Problem to solve => Copy each line of the material below that includes the string "More".

Material provided =>

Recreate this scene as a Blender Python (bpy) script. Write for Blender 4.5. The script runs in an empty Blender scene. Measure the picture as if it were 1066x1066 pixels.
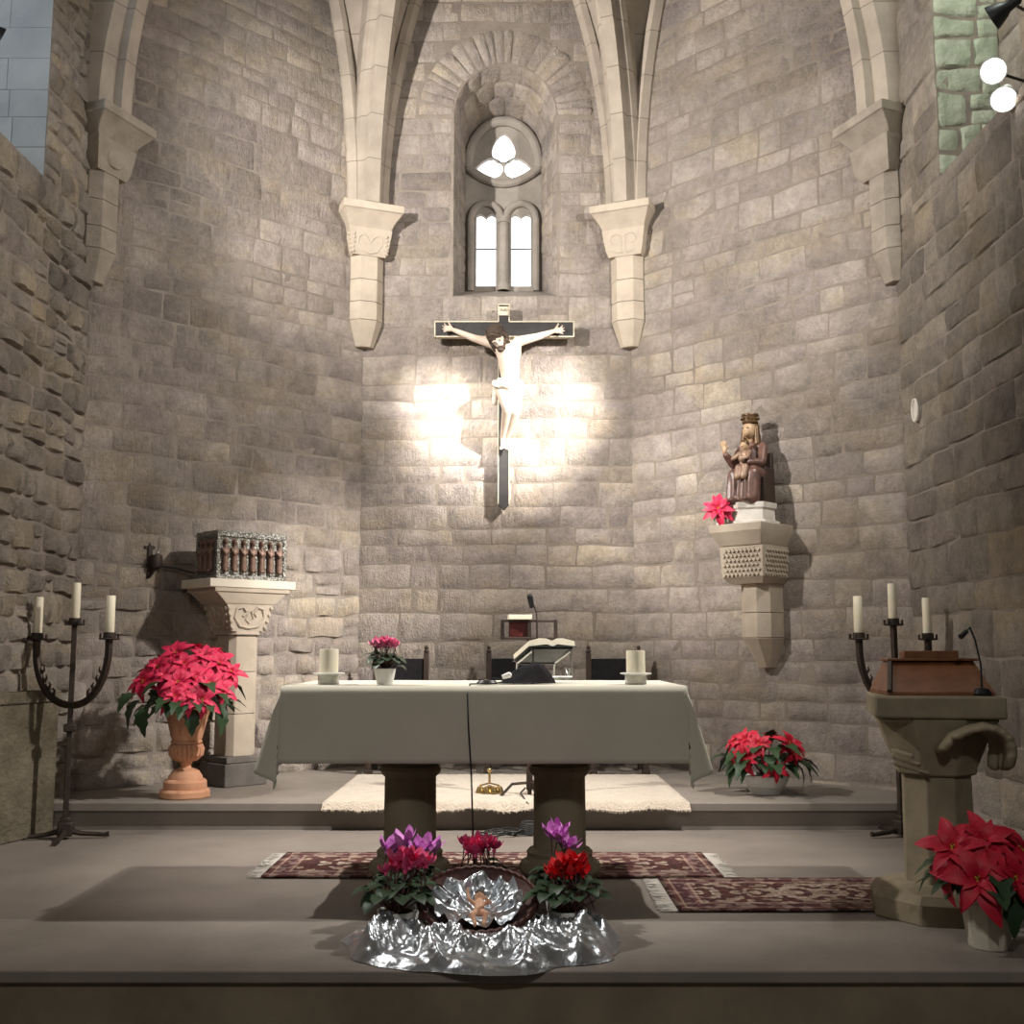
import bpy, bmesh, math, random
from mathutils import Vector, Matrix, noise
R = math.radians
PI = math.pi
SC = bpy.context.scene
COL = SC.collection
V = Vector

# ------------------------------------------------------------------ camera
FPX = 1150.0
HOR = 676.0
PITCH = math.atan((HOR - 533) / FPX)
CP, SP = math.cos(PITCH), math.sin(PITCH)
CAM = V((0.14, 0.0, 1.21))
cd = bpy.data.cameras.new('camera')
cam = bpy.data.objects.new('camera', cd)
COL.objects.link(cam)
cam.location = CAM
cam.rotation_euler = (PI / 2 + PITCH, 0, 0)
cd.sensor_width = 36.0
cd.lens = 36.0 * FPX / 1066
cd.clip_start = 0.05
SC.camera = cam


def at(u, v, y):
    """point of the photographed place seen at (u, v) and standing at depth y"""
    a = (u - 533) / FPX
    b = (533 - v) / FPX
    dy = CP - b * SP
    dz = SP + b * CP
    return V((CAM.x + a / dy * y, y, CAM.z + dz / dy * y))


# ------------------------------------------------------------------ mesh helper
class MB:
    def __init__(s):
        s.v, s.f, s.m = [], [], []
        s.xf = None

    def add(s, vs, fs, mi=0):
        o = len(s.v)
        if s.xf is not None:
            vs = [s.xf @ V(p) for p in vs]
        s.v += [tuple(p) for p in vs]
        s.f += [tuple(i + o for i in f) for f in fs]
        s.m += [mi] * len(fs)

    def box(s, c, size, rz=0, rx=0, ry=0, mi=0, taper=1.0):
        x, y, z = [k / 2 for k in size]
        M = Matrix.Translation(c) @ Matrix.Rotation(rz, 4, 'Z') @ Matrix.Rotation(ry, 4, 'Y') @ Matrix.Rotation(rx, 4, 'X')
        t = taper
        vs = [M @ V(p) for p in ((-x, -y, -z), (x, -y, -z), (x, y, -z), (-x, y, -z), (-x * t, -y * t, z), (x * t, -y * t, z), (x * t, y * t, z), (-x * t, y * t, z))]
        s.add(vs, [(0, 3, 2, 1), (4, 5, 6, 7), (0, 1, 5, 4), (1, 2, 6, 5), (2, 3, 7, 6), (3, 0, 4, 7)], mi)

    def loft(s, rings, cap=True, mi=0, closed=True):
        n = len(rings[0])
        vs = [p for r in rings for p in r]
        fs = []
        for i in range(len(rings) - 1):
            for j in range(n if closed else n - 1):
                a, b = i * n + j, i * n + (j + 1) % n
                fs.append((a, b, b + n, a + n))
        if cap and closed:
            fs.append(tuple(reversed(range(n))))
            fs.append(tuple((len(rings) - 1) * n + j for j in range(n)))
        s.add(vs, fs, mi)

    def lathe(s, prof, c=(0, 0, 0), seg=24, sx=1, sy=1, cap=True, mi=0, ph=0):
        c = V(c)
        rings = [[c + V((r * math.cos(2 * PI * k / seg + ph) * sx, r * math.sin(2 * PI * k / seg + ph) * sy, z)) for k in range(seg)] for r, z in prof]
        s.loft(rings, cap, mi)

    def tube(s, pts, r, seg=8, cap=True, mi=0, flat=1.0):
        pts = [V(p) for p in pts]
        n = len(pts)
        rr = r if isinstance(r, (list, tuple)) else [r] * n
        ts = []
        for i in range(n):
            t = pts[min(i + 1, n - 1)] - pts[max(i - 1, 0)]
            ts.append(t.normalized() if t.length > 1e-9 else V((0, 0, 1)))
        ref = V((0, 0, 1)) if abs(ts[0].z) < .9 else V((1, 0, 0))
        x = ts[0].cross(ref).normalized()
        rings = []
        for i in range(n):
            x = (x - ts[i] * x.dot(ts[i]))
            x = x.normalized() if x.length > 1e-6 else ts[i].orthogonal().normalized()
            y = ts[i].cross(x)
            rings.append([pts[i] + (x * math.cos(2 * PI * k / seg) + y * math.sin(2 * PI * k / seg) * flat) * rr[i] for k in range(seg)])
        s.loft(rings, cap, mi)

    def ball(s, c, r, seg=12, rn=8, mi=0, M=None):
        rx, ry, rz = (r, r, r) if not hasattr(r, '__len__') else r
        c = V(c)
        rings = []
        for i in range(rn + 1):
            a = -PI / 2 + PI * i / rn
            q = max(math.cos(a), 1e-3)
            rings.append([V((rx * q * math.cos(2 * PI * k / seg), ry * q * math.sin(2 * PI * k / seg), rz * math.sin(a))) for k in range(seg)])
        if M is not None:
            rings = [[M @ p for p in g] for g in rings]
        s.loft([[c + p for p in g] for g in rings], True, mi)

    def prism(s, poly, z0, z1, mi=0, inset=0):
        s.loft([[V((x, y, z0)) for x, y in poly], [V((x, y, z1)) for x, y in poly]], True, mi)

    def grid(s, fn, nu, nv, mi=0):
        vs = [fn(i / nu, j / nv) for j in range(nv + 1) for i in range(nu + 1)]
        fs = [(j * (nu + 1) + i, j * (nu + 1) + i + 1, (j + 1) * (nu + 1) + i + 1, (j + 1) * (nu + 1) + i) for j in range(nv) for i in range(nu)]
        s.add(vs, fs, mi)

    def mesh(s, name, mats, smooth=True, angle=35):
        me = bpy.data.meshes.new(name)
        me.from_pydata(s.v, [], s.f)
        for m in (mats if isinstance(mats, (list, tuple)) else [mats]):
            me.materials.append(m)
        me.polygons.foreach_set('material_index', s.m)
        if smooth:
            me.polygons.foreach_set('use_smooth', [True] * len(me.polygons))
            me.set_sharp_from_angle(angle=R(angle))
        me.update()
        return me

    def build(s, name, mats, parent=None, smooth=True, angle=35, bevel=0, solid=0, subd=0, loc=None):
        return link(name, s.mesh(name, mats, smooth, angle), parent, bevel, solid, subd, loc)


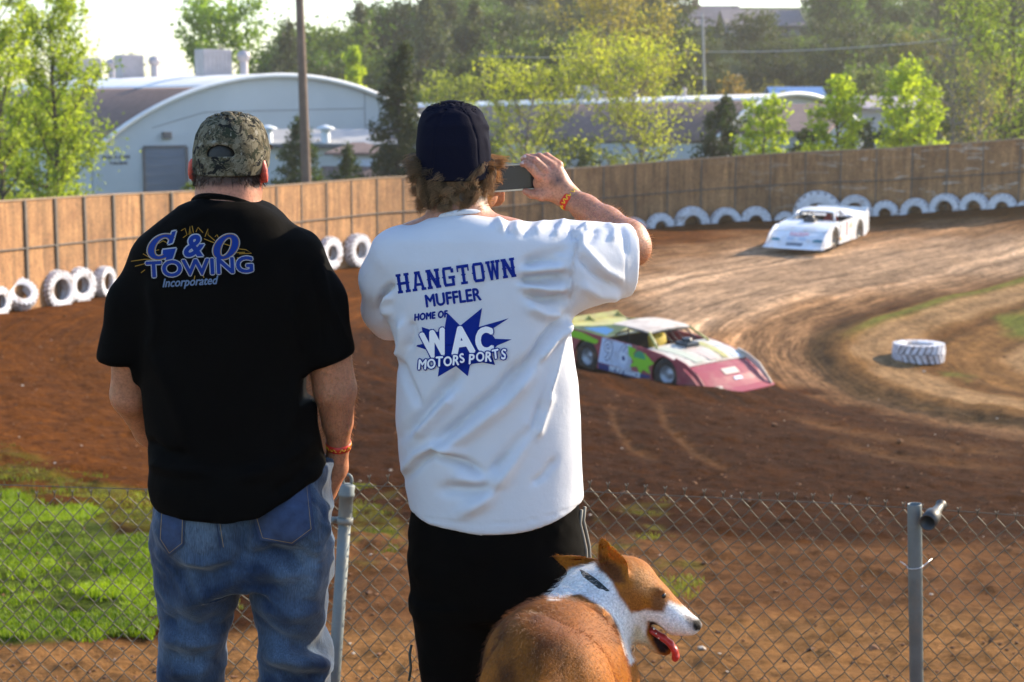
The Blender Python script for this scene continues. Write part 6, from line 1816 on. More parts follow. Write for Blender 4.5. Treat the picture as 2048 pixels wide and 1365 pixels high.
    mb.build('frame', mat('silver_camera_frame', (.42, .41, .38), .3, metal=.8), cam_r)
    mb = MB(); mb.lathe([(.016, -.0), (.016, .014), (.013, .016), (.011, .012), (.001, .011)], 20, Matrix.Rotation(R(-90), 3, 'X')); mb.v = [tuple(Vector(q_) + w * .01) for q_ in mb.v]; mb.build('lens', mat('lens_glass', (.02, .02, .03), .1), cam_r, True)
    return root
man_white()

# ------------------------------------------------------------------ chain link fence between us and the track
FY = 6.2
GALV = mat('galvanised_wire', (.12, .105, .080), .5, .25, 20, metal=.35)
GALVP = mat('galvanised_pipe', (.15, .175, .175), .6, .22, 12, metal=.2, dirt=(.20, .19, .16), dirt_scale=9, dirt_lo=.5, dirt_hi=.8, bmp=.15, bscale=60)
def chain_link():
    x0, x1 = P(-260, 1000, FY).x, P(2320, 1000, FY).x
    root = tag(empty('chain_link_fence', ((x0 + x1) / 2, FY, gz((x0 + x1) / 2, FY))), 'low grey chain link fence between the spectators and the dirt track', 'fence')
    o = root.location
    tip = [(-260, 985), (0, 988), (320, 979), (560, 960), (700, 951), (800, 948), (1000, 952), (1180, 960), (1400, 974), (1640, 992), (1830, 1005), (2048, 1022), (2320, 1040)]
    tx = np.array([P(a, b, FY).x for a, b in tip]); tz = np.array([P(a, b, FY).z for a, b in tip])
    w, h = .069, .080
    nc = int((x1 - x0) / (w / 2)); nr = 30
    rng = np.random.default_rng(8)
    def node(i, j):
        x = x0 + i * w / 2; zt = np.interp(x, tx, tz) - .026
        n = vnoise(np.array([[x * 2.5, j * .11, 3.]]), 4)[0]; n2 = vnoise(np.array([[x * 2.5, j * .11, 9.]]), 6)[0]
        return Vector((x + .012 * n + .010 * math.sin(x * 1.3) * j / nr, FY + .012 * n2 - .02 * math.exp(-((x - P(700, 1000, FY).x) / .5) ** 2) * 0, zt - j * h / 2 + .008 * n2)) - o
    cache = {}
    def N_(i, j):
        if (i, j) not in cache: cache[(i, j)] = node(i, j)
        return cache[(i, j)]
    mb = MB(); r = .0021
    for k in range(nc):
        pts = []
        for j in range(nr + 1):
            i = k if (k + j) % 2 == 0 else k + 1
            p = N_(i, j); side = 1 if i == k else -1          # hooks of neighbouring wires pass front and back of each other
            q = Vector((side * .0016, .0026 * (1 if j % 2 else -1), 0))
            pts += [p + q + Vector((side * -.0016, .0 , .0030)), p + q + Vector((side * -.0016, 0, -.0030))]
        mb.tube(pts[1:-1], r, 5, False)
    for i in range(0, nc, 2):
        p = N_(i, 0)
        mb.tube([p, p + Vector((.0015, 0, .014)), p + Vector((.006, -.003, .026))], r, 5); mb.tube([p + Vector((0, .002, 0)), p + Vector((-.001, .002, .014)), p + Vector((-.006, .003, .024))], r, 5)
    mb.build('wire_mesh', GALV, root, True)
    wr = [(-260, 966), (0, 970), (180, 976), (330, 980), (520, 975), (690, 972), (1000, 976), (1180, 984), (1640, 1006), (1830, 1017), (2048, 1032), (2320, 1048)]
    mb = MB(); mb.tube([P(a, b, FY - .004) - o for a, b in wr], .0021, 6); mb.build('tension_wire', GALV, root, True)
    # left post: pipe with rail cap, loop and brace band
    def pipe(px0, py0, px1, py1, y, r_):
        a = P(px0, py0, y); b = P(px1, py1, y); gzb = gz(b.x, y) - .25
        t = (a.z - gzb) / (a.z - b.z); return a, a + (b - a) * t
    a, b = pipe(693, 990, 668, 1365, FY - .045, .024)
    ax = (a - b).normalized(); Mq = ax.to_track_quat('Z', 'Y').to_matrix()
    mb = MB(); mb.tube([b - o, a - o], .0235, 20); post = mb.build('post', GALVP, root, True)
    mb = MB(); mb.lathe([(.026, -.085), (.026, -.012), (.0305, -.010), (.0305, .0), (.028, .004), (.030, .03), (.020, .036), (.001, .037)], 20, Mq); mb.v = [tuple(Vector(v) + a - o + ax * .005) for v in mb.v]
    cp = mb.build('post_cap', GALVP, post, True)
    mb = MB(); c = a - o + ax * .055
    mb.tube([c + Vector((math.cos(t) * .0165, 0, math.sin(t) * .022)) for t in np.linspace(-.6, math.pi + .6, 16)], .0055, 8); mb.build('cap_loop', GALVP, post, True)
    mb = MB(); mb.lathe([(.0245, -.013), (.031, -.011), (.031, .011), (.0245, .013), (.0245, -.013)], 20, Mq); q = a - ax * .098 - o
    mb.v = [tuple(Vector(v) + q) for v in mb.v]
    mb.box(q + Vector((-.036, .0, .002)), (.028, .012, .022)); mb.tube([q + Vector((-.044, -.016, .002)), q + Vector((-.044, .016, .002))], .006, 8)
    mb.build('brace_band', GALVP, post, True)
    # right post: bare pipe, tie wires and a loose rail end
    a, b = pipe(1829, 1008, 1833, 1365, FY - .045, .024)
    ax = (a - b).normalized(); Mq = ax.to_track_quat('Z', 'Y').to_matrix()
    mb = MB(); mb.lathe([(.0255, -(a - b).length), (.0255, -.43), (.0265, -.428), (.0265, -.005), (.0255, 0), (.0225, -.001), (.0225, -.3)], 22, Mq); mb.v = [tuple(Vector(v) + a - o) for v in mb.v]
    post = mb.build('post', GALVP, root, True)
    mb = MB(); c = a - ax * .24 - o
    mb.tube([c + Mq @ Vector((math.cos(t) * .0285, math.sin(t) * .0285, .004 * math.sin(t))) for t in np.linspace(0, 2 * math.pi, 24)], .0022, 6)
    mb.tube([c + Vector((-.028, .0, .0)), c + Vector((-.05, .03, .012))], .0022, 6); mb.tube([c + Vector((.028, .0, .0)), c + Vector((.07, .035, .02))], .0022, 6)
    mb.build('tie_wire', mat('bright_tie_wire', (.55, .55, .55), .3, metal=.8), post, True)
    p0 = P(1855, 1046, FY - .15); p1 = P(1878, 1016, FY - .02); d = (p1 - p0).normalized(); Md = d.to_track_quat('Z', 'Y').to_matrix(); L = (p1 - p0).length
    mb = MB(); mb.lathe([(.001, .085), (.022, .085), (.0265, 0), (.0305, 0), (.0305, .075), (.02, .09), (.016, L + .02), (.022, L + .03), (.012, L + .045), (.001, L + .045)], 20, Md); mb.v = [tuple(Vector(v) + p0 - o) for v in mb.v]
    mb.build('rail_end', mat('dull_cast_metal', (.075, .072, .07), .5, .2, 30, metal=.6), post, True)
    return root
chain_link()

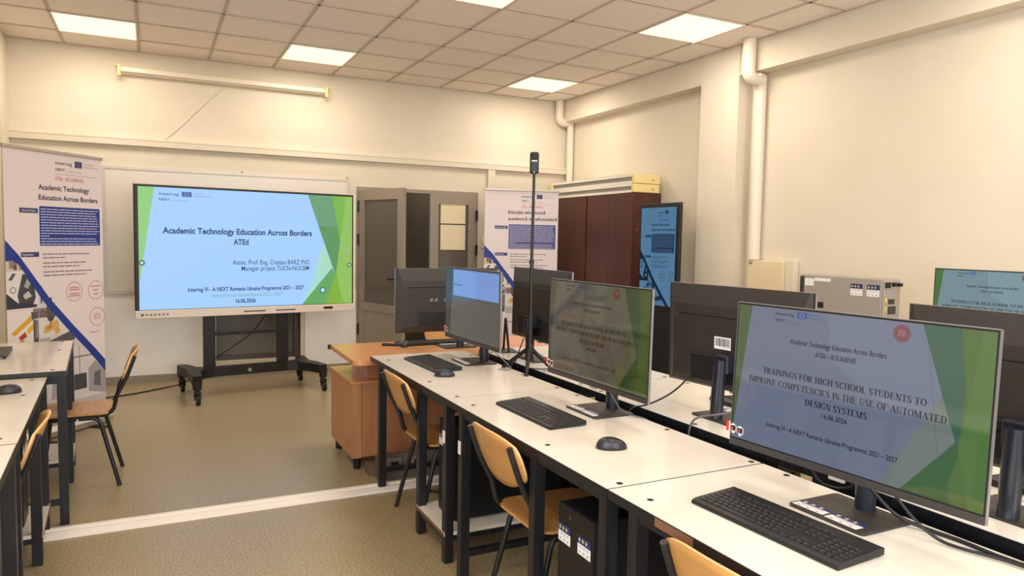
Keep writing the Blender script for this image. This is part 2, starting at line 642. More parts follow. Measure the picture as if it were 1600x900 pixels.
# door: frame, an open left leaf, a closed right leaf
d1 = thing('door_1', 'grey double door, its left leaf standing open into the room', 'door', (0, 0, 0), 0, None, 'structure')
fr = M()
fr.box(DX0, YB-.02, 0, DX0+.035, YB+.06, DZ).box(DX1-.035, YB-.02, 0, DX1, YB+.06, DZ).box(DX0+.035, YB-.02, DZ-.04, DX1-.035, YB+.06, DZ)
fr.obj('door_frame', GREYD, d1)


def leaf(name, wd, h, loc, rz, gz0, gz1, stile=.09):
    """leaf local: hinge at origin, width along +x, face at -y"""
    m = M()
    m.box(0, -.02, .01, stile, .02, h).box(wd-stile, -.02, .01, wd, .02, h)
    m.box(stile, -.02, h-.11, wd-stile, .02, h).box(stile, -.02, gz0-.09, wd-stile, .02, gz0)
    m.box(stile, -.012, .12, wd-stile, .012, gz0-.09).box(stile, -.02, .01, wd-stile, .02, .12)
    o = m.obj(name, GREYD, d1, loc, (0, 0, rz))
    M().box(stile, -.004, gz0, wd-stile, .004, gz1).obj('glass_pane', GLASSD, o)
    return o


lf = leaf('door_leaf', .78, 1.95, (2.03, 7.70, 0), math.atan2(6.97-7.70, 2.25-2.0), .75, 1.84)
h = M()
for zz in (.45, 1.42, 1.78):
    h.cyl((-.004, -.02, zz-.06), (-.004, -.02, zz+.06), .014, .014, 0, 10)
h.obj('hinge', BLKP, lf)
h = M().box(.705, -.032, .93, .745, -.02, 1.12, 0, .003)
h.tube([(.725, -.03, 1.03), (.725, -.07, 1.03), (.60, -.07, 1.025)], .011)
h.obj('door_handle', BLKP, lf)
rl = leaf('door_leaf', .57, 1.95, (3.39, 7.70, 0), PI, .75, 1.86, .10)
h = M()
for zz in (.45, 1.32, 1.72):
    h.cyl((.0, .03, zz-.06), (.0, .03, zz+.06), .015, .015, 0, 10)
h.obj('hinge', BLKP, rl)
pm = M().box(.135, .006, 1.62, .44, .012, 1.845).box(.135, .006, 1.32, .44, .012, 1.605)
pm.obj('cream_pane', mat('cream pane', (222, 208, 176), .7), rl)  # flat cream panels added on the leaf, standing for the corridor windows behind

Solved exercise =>
The Blender Python script for this scene continues. Write part 6, from line 1816 on. More parts follow. Write for Blender 4.5. Treat the picture as 2048 pixels wide and 1365 pixels high.
Keep writing the Blender script for this image. This is part 2, starting at line 642. More parts follow. Measure the picture as if it were 1600x900 pixels.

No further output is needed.